Kelima, Permenkominfo 5/2020 tidak mengatur mengenai mekanisme upaya banding bagi PSE Privat untuk melakukan banding atas permintaan akses yang masuk. Artinya, para PSE ini tidak diberikan kesempatan untuk mengajukan upaya hukum.

Keenam, terbukanya akses langsung terhadap akses elektronik. Hal ini diatur dalam Pasal 39 Permenkominfo 10/2021 yang memberikan fasilitas kepada aparat penegak hukum untuk mendapatkan akses langsung terhadap sistem elektronik pengguna. Lebih lanjut, ketentuan dalam Pasal 39 ayat (4) Permenkominfo 10/2021 hanya mengatur mengenai opsi-opsi akses, tapi tidak secara eksplisit membatasi adanya akses langsung.

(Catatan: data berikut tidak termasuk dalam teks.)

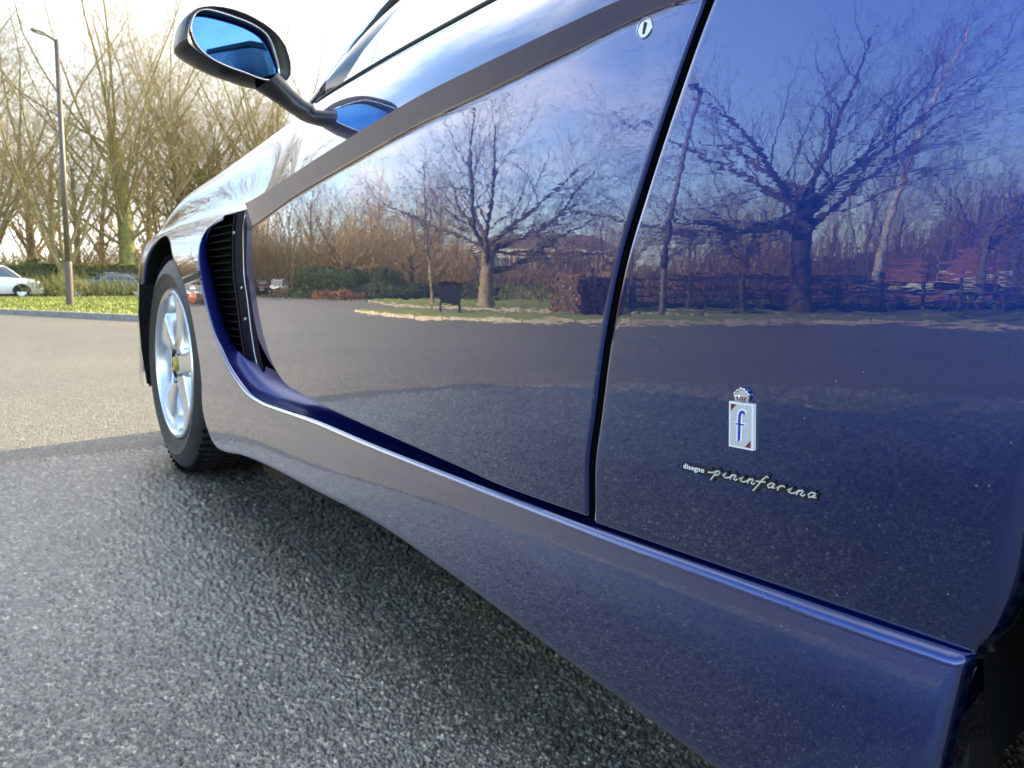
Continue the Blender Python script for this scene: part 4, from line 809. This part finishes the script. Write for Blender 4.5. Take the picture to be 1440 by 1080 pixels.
# overhanging inner lip at top of the vent
yt = np.linspace(1.70, 1.95, 20); xt = P0x(yt); zt = zc_f(yt)
grid_mesh('vent_hood', np.stack([np.stack([xt, yt, zt], -1), np.stack([xt+.004, yt, zt-.006], -1), np.stack([xt+.05, yt+.01, zt-.010], -1)], 1), M['paint'], car, ref=(-1, 0, -1))
# slot with chrome strips between arch and vent, repeater lamp
def on_fender(y, z, d=0): return Vector((float(X_A(np.array(y), np.array(z)))-d, y, z))
mb = MB(); a = on_fender(2.115, .585, .001); b_ = on_fender(1.955, .607, .001)
def slab(name, y0, z0, y1, z1, hw, d0, d1, m, parent):
    mb = MB(); n = 8; vs = []
    for i in range(n+1):
        t = i/n; y = y0+(y1-y0)*t; z = z0+(z1-z0)*t; x = float(X_A(np.array(y), np.array(z)))
        vs += [(x-d1, y, z-hw), (x-d1, y, z+hw), (x+d0, y, z+hw), (x+d0, y, z-hw)]
    fs_ = [(0, 1, 2, 3), (n*4+3, n*4+2, n*4+1, n*4)]
    for i in range(n):
        for k in range(4): fs_.append((i*4+k, i*4+4+k, i*4+4+(k+1) % 4, i*4+(k+1) % 4))
    mb.add(vs, fs_); return mb.build(name, m, parent)
slab('side_slot', 2.205, .5815, 2.045, .597, .0105, .002, .0012, M['black'], car)
slab('chrome_strip', 2.215, .591, 2.052, .607, .0022, .002, .003, M['chrome'], car)
slab('chrome_strip', 2.19, .572, 2.036, .588, .0022, .002, .003, M['chrome'], car)
ri = empty('indicator_lamp', None, None); ri.parent = car
def lens(c, ry, rz_, dep, m, nm, par, diamond=True):
    P = np.zeros((25, 9, 3))
    for i, a in enumerate(np.linspace(0, 2*pi, 25)):
        for j, r in enumerate(np.linspace(0, 1, 9)):
            k = 1/(abs(cos(a))**1.15+abs(sin(a))**1.15)**(1/1.15) if diamond else 1
            P[i, j] = (c[0]-dep*(1-r*r), c[1]+cos(a)*r*ry*k, c[2]+sin(a)*r*rz_*k)
    return grid_mesh(nm, P, m, par, ref=(-1, 0, 0))
pc = on_fender(2.115, .539); lens(pc, .036, .017, .010, M['orange'], 'orange_lens', ri); 
pc2 = on_fender(2.125, .561); lens(pc2+Vector((.001, 0, 0)), .044, .009, .006, M['chrome'], 'lamp_bezel', ri, False)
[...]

“Akses langsung terhadap ‘sistem elektronik’ tersebut merupakan bentuk intrusif karena memberikan akses tak terbatas kepada APH, sehingga membuka potensi penyalahgunaan wewenang yang besar”, katanya.

“Oleh karena itu, pendaftaran PSE ini justru menakut-nakuti user platform dengan berbagai macam restriksi yang menyebabkan matinya kemampuan daya kreatif,” tutupnya.